OBJECTIVE
Scan the following material for the string "scene" and copy each line in which it appears.

** Begin RECORDS FOR THIS TASK **

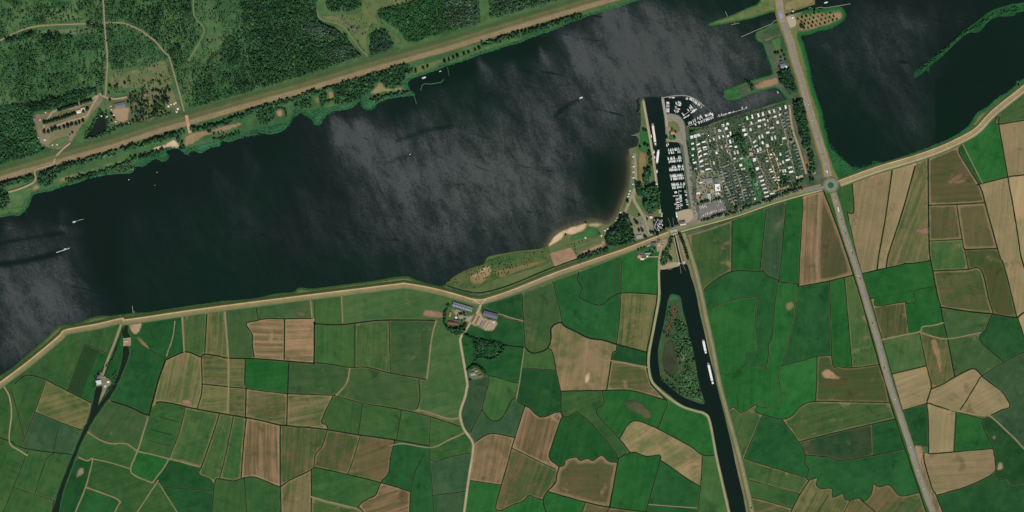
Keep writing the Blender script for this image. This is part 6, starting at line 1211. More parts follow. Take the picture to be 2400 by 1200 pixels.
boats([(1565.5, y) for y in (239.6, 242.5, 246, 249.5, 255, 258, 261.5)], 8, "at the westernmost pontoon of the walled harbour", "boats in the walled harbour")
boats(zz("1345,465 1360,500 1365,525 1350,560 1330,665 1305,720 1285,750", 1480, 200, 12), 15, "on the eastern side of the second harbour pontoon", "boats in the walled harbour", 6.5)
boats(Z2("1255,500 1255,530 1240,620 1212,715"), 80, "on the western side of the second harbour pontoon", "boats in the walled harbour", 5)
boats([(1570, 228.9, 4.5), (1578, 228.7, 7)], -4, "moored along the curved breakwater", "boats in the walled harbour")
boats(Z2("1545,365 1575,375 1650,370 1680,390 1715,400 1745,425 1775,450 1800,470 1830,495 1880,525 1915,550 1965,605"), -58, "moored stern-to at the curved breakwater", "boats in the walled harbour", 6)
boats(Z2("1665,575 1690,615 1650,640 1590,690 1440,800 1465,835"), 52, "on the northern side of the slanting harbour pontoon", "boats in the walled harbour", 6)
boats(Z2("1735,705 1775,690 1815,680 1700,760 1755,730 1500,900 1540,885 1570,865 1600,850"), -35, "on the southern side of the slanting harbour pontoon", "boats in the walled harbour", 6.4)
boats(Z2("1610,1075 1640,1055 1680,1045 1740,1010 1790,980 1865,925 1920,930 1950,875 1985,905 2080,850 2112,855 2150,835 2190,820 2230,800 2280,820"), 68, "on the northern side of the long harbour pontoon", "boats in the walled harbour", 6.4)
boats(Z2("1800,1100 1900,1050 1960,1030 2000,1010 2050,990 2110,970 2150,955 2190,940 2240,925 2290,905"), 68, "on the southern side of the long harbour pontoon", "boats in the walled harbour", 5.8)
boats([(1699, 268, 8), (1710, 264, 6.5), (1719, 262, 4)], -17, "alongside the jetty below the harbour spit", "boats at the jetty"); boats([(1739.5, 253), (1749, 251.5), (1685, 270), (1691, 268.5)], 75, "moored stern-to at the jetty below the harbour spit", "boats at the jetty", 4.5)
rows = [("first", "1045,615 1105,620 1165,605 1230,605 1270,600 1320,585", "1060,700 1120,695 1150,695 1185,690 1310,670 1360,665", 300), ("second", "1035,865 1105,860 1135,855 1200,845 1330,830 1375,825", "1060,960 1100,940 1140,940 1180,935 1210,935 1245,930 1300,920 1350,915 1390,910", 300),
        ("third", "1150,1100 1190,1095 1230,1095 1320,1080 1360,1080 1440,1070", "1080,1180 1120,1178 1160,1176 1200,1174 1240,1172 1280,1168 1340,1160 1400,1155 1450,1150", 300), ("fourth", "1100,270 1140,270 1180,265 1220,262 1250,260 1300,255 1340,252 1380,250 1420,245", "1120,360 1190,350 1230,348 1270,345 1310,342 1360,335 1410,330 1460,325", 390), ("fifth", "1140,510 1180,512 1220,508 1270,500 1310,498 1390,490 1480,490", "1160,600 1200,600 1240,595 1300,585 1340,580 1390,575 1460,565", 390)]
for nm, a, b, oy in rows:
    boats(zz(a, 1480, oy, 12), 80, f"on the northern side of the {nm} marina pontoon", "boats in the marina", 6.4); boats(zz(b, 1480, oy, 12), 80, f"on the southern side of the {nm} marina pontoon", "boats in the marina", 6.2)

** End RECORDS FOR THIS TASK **
** Begin RECORDS FOR THIS TASK **

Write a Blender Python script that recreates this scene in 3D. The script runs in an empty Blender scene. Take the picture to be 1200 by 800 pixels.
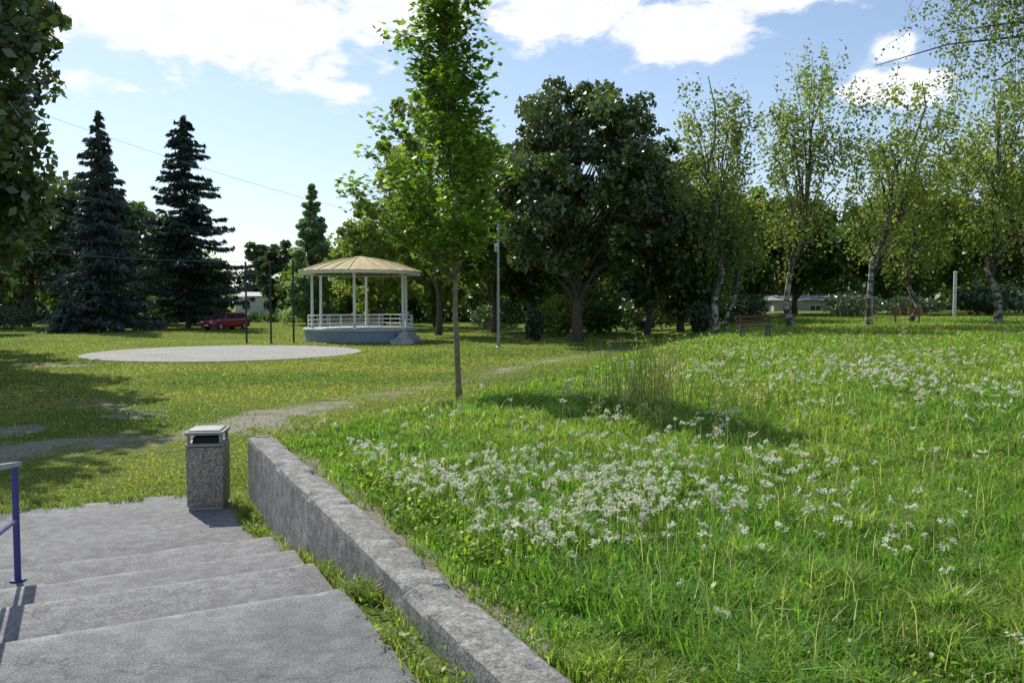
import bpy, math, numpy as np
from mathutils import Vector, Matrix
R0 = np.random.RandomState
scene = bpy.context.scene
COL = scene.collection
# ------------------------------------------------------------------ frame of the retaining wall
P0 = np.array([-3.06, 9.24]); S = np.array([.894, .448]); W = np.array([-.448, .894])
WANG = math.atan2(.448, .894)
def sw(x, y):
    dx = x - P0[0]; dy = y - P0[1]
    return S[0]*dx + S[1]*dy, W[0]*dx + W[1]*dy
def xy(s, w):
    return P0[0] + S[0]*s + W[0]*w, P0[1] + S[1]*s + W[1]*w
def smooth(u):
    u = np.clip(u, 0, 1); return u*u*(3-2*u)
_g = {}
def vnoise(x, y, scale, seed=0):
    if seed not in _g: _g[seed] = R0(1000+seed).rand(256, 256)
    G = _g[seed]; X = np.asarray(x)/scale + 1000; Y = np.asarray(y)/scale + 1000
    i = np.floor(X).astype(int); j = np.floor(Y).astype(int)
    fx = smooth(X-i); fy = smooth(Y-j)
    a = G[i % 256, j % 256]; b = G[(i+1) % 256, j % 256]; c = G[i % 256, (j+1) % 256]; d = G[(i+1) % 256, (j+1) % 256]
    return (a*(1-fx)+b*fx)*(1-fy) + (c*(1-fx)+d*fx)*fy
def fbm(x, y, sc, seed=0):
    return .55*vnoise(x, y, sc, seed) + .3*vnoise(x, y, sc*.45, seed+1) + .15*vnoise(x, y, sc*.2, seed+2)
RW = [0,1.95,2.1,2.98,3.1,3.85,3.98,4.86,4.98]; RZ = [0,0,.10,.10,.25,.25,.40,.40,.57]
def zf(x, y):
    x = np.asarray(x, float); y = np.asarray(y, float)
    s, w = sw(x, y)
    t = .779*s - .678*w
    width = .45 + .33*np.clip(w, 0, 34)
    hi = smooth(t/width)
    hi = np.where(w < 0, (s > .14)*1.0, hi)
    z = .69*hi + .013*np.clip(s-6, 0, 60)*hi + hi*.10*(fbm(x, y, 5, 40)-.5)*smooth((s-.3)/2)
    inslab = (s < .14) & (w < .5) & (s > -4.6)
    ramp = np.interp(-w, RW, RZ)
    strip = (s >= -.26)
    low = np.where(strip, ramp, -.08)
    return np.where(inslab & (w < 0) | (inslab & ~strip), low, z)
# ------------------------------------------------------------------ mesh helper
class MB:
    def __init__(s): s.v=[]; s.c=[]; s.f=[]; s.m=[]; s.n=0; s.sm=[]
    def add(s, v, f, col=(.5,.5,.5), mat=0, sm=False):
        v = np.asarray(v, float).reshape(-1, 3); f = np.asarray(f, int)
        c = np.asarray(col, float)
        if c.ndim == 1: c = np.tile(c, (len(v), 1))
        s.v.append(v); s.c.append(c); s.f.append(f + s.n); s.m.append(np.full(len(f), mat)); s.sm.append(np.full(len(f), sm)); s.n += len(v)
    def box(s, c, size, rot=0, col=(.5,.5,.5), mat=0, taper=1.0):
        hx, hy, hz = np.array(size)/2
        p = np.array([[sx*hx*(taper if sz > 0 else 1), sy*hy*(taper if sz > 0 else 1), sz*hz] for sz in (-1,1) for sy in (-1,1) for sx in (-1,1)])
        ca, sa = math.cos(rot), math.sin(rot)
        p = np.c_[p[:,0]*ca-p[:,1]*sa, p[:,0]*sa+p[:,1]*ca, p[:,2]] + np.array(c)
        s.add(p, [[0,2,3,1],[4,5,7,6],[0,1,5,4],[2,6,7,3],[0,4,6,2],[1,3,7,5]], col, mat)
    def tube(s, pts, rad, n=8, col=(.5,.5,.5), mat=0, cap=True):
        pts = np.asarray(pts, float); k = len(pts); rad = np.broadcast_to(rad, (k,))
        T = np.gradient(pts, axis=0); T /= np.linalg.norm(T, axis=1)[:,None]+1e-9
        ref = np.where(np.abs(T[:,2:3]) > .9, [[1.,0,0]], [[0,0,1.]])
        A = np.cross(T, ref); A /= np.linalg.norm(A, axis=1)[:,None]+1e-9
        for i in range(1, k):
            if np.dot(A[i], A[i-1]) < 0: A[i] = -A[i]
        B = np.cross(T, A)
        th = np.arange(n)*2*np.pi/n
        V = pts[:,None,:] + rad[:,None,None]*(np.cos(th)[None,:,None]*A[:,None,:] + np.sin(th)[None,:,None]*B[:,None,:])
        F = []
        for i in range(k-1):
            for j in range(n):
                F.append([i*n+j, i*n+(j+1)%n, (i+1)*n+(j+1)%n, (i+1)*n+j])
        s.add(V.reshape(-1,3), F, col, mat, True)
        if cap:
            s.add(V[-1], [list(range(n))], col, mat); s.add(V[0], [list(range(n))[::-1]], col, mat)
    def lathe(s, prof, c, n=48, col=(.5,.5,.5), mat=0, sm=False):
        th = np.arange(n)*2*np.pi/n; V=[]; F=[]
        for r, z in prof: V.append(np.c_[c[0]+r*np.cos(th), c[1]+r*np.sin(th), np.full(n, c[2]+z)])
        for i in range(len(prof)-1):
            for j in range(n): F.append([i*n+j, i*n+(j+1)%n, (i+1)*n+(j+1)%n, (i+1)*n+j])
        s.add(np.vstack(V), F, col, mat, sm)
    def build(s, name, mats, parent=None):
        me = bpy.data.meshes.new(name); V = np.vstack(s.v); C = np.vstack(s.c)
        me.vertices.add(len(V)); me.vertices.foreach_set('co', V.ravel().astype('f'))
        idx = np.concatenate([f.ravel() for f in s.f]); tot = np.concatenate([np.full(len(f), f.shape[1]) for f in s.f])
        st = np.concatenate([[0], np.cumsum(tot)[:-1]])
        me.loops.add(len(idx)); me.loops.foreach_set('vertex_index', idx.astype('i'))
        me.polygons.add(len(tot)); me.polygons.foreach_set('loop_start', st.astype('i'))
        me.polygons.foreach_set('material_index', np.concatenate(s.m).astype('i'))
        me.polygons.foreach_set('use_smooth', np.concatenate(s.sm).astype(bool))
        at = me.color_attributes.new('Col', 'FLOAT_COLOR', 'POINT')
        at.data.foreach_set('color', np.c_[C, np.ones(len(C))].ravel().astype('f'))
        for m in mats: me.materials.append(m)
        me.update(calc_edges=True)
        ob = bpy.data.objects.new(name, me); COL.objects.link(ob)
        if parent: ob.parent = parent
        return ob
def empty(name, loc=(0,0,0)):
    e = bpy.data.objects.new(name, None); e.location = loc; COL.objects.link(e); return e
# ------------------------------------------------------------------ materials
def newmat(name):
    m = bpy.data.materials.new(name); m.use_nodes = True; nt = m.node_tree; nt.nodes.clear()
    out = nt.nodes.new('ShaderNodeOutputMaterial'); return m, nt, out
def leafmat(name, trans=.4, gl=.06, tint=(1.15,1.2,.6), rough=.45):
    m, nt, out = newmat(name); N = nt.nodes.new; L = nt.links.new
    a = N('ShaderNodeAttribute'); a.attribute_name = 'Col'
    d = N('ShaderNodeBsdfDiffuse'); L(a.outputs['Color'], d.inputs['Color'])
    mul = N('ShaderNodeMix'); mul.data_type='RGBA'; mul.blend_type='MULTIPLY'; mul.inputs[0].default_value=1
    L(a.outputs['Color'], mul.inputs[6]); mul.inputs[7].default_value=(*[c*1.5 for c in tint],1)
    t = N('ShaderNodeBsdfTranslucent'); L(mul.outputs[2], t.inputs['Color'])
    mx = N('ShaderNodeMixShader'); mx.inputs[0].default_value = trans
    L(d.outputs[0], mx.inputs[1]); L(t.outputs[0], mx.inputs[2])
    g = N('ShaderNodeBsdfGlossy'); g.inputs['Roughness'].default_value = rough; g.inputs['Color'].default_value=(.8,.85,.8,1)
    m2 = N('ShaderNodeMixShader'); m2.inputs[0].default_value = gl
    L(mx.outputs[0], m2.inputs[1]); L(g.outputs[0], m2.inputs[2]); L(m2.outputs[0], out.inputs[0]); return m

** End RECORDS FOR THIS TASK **

WRITTEN ANSWER
Write a Blender Python script that recreates this scene in 3D. The script runs in an empty Blender scene. Take the picture to be 1200 by 800 pixels.
scene = bpy.context.scene
COL = scene.collection